### Set problem
Up to and including the line containing "return d*(t*SN+CS)", please reproduce the lines of the listing below, starting from the top.

### Dataset excerpt
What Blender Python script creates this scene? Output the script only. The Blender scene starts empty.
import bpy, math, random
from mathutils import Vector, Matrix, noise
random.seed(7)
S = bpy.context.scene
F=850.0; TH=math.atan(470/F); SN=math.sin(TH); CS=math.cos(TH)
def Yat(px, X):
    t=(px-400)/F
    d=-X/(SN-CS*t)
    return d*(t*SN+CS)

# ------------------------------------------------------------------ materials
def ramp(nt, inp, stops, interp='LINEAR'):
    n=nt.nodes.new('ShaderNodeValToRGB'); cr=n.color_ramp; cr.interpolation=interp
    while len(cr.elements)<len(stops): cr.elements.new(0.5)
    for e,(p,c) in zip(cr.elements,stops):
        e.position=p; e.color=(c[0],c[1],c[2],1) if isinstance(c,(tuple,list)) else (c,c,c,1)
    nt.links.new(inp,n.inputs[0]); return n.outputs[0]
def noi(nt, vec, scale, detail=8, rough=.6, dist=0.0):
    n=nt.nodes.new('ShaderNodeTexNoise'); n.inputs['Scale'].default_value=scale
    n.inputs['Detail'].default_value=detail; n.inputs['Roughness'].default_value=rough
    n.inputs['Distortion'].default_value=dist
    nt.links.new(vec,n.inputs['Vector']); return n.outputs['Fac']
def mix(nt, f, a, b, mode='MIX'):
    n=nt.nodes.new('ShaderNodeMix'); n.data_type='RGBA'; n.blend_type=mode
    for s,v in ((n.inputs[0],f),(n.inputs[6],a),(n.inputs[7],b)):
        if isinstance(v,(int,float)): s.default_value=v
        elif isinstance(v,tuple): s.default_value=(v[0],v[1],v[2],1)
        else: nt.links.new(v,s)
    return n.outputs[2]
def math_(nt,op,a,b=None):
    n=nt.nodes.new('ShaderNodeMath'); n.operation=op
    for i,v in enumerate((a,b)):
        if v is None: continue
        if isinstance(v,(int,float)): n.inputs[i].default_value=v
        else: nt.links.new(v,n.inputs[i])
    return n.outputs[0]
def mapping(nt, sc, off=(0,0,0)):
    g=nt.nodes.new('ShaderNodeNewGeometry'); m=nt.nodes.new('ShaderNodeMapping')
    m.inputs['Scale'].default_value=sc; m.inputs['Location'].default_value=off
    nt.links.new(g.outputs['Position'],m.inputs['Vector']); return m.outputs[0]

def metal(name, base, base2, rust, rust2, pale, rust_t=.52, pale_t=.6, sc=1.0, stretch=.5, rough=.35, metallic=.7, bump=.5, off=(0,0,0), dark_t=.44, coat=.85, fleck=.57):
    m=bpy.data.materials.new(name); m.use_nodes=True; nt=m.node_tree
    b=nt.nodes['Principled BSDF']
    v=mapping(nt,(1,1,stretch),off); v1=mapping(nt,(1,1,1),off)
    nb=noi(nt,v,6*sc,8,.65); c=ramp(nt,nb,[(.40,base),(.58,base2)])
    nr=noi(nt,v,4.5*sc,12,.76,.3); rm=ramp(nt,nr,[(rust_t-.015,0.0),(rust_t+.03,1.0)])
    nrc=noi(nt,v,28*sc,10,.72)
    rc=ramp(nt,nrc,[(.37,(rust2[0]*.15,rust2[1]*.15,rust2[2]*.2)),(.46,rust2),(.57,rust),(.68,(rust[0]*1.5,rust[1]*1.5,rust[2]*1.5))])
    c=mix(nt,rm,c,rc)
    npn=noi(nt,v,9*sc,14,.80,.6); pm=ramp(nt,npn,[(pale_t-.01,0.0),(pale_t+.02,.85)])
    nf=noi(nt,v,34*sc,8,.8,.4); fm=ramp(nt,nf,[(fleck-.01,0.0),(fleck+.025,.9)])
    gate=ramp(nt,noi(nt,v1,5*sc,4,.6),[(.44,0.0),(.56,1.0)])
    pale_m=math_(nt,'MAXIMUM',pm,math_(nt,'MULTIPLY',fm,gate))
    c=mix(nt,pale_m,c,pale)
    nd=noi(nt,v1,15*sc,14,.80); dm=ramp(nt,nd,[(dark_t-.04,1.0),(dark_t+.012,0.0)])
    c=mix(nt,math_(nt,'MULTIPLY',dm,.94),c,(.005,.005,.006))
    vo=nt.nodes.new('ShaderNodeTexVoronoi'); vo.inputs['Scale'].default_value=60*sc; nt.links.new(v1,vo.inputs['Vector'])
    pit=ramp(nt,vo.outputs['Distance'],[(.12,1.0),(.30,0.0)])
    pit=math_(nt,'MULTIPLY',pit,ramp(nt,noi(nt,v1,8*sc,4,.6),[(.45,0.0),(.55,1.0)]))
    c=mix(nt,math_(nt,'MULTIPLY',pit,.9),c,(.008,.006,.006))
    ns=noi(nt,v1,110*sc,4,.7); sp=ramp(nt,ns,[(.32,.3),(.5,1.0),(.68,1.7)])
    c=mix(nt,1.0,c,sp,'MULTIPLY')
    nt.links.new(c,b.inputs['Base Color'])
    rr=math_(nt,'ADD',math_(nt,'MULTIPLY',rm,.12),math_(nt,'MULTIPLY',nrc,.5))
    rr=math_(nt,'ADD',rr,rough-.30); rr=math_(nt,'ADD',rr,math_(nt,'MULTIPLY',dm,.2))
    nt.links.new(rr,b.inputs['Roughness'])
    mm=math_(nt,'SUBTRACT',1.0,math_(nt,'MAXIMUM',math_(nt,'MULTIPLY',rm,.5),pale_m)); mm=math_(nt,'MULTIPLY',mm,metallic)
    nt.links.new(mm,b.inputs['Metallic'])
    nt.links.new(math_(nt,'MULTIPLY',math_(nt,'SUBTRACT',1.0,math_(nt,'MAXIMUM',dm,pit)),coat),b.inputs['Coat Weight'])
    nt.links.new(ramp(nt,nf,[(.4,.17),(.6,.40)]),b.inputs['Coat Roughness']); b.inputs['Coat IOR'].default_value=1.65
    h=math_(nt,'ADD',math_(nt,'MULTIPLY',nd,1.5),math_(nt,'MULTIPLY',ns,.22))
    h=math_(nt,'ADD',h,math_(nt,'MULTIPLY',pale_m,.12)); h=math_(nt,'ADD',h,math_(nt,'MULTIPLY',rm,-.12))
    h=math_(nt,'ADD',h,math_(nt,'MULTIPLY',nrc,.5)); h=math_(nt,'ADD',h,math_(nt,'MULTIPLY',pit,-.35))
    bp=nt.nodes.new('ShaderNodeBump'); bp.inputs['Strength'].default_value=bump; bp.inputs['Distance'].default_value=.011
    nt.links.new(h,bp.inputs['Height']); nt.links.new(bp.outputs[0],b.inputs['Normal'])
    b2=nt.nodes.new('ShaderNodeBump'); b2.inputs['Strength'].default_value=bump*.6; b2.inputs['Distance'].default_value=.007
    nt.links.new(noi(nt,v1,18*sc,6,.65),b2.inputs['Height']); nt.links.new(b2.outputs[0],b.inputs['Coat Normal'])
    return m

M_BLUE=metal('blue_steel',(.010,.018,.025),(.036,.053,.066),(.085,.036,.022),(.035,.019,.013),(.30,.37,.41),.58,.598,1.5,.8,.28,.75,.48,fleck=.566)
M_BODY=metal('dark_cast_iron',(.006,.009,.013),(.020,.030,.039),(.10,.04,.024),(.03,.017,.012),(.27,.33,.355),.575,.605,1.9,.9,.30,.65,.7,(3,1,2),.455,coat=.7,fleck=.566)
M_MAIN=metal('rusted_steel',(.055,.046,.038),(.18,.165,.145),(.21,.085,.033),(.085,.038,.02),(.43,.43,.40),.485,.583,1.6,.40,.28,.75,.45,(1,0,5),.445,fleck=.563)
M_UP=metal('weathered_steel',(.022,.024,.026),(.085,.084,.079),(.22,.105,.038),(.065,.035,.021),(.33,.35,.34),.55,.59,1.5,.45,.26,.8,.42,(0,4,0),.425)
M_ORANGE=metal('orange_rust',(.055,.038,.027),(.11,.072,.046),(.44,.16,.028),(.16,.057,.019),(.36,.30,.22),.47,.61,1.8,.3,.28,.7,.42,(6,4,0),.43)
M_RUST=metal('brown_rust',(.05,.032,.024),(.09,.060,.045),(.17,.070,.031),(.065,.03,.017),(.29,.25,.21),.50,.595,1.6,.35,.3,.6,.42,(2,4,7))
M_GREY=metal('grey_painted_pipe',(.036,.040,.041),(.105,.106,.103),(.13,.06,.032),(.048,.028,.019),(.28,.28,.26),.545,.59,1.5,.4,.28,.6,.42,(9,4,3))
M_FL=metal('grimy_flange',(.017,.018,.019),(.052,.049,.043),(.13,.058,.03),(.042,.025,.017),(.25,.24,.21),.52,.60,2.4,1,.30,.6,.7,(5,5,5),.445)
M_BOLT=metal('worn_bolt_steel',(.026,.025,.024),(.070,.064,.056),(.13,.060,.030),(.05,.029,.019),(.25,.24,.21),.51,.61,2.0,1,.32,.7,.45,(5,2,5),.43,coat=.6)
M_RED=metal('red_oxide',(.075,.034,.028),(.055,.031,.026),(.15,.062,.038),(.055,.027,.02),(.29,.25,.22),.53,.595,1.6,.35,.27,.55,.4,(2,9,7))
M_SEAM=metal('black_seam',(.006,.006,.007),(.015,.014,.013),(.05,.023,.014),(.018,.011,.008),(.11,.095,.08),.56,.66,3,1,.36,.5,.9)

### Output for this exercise
What Blender Python script creates this scene? Output the script only. The Blender scene starts empty.
import bpy, math, random
from mathutils import Vector, Matrix, noise
random.seed(7)
S = bpy.context.scene
F=850.0; TH=math.atan(470/F); SN=math.sin(TH); CS=math.cos(TH)
def Yat(px, X):
    t=(px-400)/F
    d=-X/(SN-CS*t)
    return d*(t*SN+CS)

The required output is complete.